■ What to work on ■
Restate each of the lines below word for word and drop every picture.

■ Recorded data ■

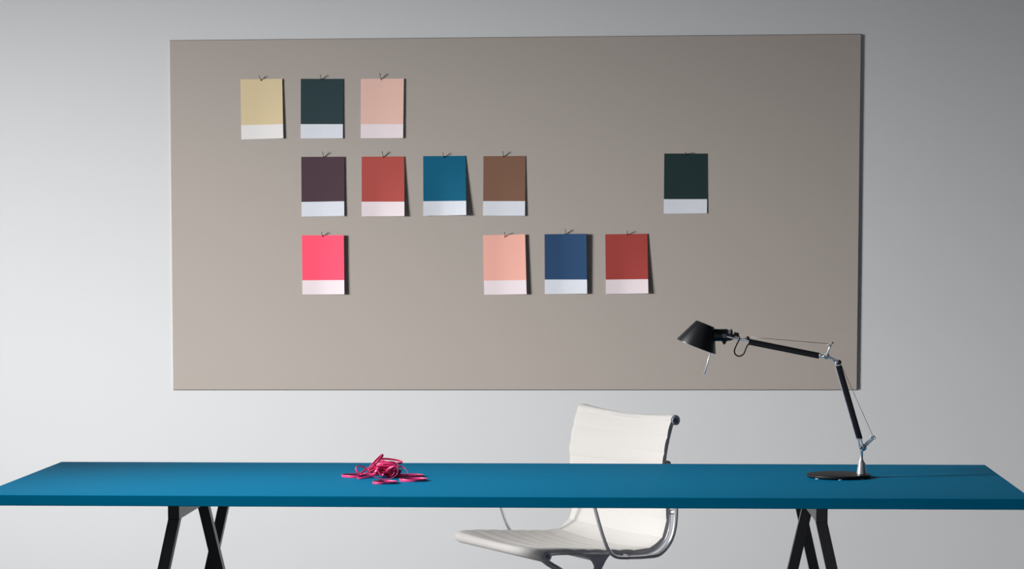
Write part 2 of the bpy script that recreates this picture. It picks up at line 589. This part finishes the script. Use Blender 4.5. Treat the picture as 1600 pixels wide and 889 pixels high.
for sx in (-1, 1):
    # side rail: follows the underside of the pad
    pts = []
    sA, sB = 0.085, LEN - 0.060
    for i in range(121):
        s = sA + (sB - sA) * i / 120
        p, t, n = frame_at(s)
        q = p - n * (0.0172)
        pts.append(Vector((sx * (HW - 0.010), q.x, q.y)))
    # ends run into the two rolls
    pts = [Vector((sx * (HW - 0.010), cF[0] + 0.006, cF[1] - 0.001))] + pts[1:]
    pts = pts[:-1] + [Vector((sx * (HW - 0.010), cT[0] - 0.003, cT[1] - 0.006))]
    bm = bmesh.new()
    sc = []
    for i in range(len(pts)):
        b = pts[i]
        # the rail is deepest round the bend
        bend = math.exp(-((b.y - 0.16) ** 2 + (b.z - 0.50) ** 2) / 0.012)
        sc.append(0.50 + 1.0 * bend)
    sweep(bm, pts, rrect(0.0095, 0.009, 0.003), up=Vector((sx, 0, 0)).cross(Vector((0, 1, 0))).normalized() if False else Vector((1, 0, 0)), scales=sc)
    rail = sharp(obj('side_rail', bm, M['chrome'], ch), 40)
    for c, r, nm in ((cF, 0.0128, 'front'), (cT, 0.0122, 'top')):
        bm = bmesh.new()
        x0 = sx * (HW - 0.03)
        lathe(bm, [(r, 0), (r, 0.0315), (r - 0.0015, 0.033), (r - 0.0035, 0.033), (r - 0.0045, 0.0315), (0.0045, 0.0315), (0.0035, 0.0325), (0, 0.0325)],
              (x0, c[0], c[1]), (sx, 0, 0), 32)
        sharp(obj('end_cap', bm, M['alu'], rail), 40)
        bm = bmesh.new()
        lathe(bm, [(0.005, 0.0), (0.005, 0.0015), (0.0025, 0.0015), (0.0025, 0.0005), (0, 0.0005)], (sx * (HW + 0.0017), c[0], c[1]), (sx, 0, 0), 12)
        sharp(obj('cap_screw', bm, M['steel'], rail), 40)
    # arm loop outside the rail
    def ax_(b):
        t = min(1.0, max(0.0, b / 0.12))
        return sx * (HW + 0.029 - 0.021 * t * t * (3 - 2 * t))
    arm = [(ax_(b), b, z) for b, z in ((-0.088, 0.628), (-0.079, 0.601), (-0.065, 0.556), (-0.052, 0.519), (-0.038, 0.488), (-0.022, 0.4685),
           (0.000, 0.4605), (0.045, 0.4575), (0.095, 0.4558), (0.138, 0.4605), (0.171, 0.4905), (0.1875, 0.532),
           (0.192, 0.586), (0.189, 0.622), (0.172, 0.640), (0.115, 0.645), (0.030, 0.645), (-0.060, 0.645), (-0.086, 0.640))]
    bm = bmesh.new()
    pts = catmull(arm, 8, closed=True)
    sc = []
    for p in pts:
        back = min(1.0, max(0.0, (p.y - 0.03) / 0.1))
        sc.append(0.86 + 0.34 * back)
    sweep(bm, pts, circ(0.0056, 14, 0.0075), up=Vector((1, 0, 0)), closed=True, scales=sc)
    ar = obj('armrest', bm, M['chrome'], ch, True)
    for (b, z, rb, rz) in ((0.030, 0.4585, 0.030, 0.4625), (0.190, 0.575, 0.182, 0.575)):
        bm = bmesh.new()
        tube(bm, [(ax_(b), b, z), (sx * (HW - 0.008), rb, rz)], 0.0065, 12, up=Vector((0, 0, 1)))
        sharp(obj('arm_bracket', bm, M['alu'], ar), 40)

# support: a stretcher from rail to rail and a cast arm down to the hub
for sx in (-1, 1):
    bm = bmesh.new()
    if sx < 0:
        pts = catmull([(-0.262, -0.044, 0.464), (-0.20, -0.042, 0.457), (0.0, -0.040, 0.453), (0.20, -0.040, 0.452), (0.256, -0.041, 0.451)], 8)
    else:
        pts = catmull([(sx * 0.262, -0.044, 0.464), (sx * 0.258, -0.041, 0.447), (sx * 0.247, -0.038, 0.425), (sx * 0.20, -0.030, 0.392), (sx * 0.10, -0.012, 0.366), (0, 0, 0.358)], 8)
    n_ = len(pts)
    rings = []
    for i, p in enumerate(pts):
        f = i / (n_ - 1)
        w = 0.040 - 0.026 * min(1.0, f / 0.35) ** 0.7
        tt = (pts[min(i + 1, n_ - 1)] - pts[max(i - 1, 0)]).normalized()
        up = Vector((0, 1, 0))
        side = tt.cross(up).normalized()
        rings.append([bm.verts.new(p + up * (w * math.cos(2 * math.pi * k / 16)) + side * (0.0065 * math.sin(2 * math.pi * k / 16))) for k in range(16)])
    for A, B in zip(rings[:-1], rings[1:]):
        for k in range(16):
            bm.faces.new((A[k], A[(k + 1) % 16], B[(k + 1) % 16], B[k]))
    bm.faces.new(rings[0])
    bm.faces.new(rings[-1])
    obj('support_arm', bm, M['alu'], ch, True)
bm = bmesh.new()
pts = catmull([(0.256, -0.214, 0.462), (0.254, -0.196, 0.449), (0.25, -0.160, 0.427), (0.20, -0.11, 0.395), (0.10, -0.05, 0.362), (0, 0, 0.350)], 8)
sweep(bm, pts, rrect(0.020, 0.016, 0.006), up=Vector((0, 0, 1)))
sharp(obj('front_strut', bm, M['chrome'], ch), 40)
# stretchers behind back and under seat front
bm = bmesh.new()
p, t, n = frame_at(LEN - 0.20)
q = p - n * 0.032
tube(bm, catmull([(-HW + 0.01, q.x - 0.004, q.y), (-0.1, q.x + 0.004, q.y), (0.1, q.x + 0.004, q.y), (HW - 0.01, q.x - 0.004, q.y)], 6), 0.008, 12, up=Vector((0, 0, 1)))
obj('back_stretcher', bm, M['alu'], ch, True)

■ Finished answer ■
Write part 2 of the bpy script that recreates this picture. It picks up at line 589. This part finishes the script. Use Blender 4.5. Treat the picture as 1600 pixels wide and 889 pixels high.
for sx in (-1, 1):
    # side rail: follows the underside of the pad
    pts = []
    sA, sB = 0.085, LEN - 0.060
    for i in range(121):
        s = sA + (sB - sA) * i / 120
        p, t, n = frame_at(s)
        q = p - n * (0.0172)
        pts.append(Vector((sx * (HW - 0.010), q.x, q.y)))
    # ends run into the two rolls
    pts = [Vector((sx * (HW - 0.010), cF[0] + 0.006, cF[1] - 0.001))] + pts[1:]
    pts = pts[:-1] + [Vector((sx * (HW - 0.010), cT[0] - 0.003, cT[1] - 0.006))]
    bm = bmesh.new()
    sc = []
    for i in range(len(pts)):
        b = pts[i]
        # the rail is deepest round the bend
        bend = math.exp(-((b.y - 0.16) ** 2 + (b.z - 0.50) ** 2) / 0.012)
        sc.append(0.50 + 1.0 * bend)
    sweep(bm, pts, rrect(0.0095, 0.009, 0.003), up=Vector((sx, 0, 0)).cross(Vector((0, 1, 0))).normalized() if False else Vector((1, 0, 0)), scales=sc)
    rail = sharp(obj('side_rail', bm, M['chrome'], ch), 40)
    for c, r, nm in ((cF, 0.0128, 'front'), (cT, 0.0122, 'top')):
        bm = bmesh.new()
        x0 = sx * (HW - 0.03)
        lathe(bm, [(r, 0), (r, 0.0315), (r - 0.0015, 0.033), (r - 0.0035, 0.033), (r - 0.0045, 0.0315), (0.0045, 0.0315), (0.0035, 0.0325), (0, 0.0325)],
              (x0, c[0], c[1]), (sx, 0, 0), 32)
        sharp(obj('end_cap', bm, M['alu'], rail), 40)
        bm = bmesh.new()
        lathe(bm, [(0.005, 0.0), (0.005, 0.0015), (0.0025, 0.0015), (0.0025, 0.0005), (0, 0.0005)], (sx * (HW + 0.0017), c[0], c[1]), (sx, 0, 0), 12)
        sharp(obj('cap_screw', bm, M['steel'], rail), 40)
    # arm loop outside the rail
    def ax_(b):
        t = min(1.0, max(0.0, b / 0.12))
        return sx * (HW + 0.029 - 0.021 * t * t * (3 - 2 * t))
    arm = [(ax_(b), b, z) for b, z in ((-0.088, 0.628), (-0.079, 0.601), (-0.065, 0.556), (-0.052, 0.519), (-0.038, 0.488), (-0.022, 0.4685),
           (0.000, 0.4605), (0.045, 0.4575), (0.095, 0.4558), (0.138, 0.4605), (0.171, 0.4905), (0.1875, 0.532),
           (0.192, 0.586), (0.189, 0.622), (0.172, 0.640), (0.115, 0.645), (0.030, 0.645), (-0.060, 0.645), (-0.086, 0.640))]
    bm = bmesh.new()
    pts = catmull(arm, 8, closed=True)
    sc = []
    for p in pts:
        back = min(1.0, max(0.0, (p.y - 0.03) / 0.1))
        sc.append(0.86 + 0.34 * back)
    sweep(bm, pts, circ(0.0056, 14, 0.0075), up=Vector((1, 0, 0)), closed=True, scales=sc)
    ar = obj('armrest', bm, M['chrome'], ch, True)
    for (b, z, rb, rz) in ((0.030, 0.4585, 0.030, 0.4625), (0.190, 0.575, 0.182, 0.575)):
        bm = bmesh.new()
        tube(bm, [(ax_(b), b, z), (sx * (HW - 0.008), rb, rz)], 0.0065, 12, up=Vector((0, 0, 1)))
        sharp(obj('arm_bracket', bm, M['alu'], ar), 40)

# support: a stretcher from rail to rail and a cast arm down to the hub
for sx in (-1, 1):
    bm = bmesh.new()
    if sx < 0:
        pts = catmull([(-0.262, -0.044, 0.464), (-0.20, -0.042, 0.457), (0.0, -0.040, 0.453), (0.20, -0.040, 0.452), (0.256, -0.041, 0.451)], 8)
    else:
        pts = catmull([(sx * 0.262, -0.044, 0.464), (sx * 0.258, -0.041, 0.447), (sx * 0.247, -0.038, 0.425), (sx * 0.20, -0.030, 0.392), (sx * 0.10, -0.012, 0.366), (0, 0, 0.358)], 8)
    n_ = len(pts)
    rings = []
    for i, p in enumerate(pts):
        f = i / (n_ - 1)
        w = 0.040 - 0.026 * min(1.0, f / 0.35) ** 0.7
        tt = (pts[min(i + 1, n_ - 1)] - pts[max(i - 1, 0)]).normalized()
        up = Vector((0, 1, 0))
        side = tt.cross(up).normalized()
        rings.append([bm.verts.new(p + up * (w * math.cos(2 * math.pi * k / 16)) + side * (0.0065 * math.sin(2 * math.pi * k / 16))) for k in range(16)])
    for A, B in zip(rings[:-1], rings[1:]):
        for k in range(16):
            bm.faces.new((A[k], A[(k + 1) % 16], B[(k + 1) % 16], B[k]))
    bm.faces.new(rings[0])
    bm.faces.new(rings[-1])
    obj('support_arm', bm, M['alu'], ch, True)
bm = bmesh.new()
pts = catmull([(0.256, -0.214, 0.462), (0.254, -0.196, 0.449), (0.25, -0.160, 0.427), (0.20, -0.11, 0.395), (0.10, -0.05, 0.362), (0, 0, 0.350)], 8)
sweep(bm, pts, rrect(0.020, 0.016, 0.006), up=Vector((0, 0, 1)))
sharp(obj('front_strut', bm, M['chrome'], ch), 40)
# stretchers behind back and under seat front
bm = bmesh.new()
p, t, n = frame_at(LEN - 0.20)
q = p - n * 0.032
tube(bm, catmull([(-HW + 0.01, q.x - 0.004, q.y), (-0.1, q.x + 0.004, q.y), (0.1, q.x + 0.004, q.y), (HW - 0.01, q.x - 0.004, q.y)], 6), 0.008, 12, up=Vector((0, 0, 1)))
obj('back_stretcher', bm, M['alu'], ch, True)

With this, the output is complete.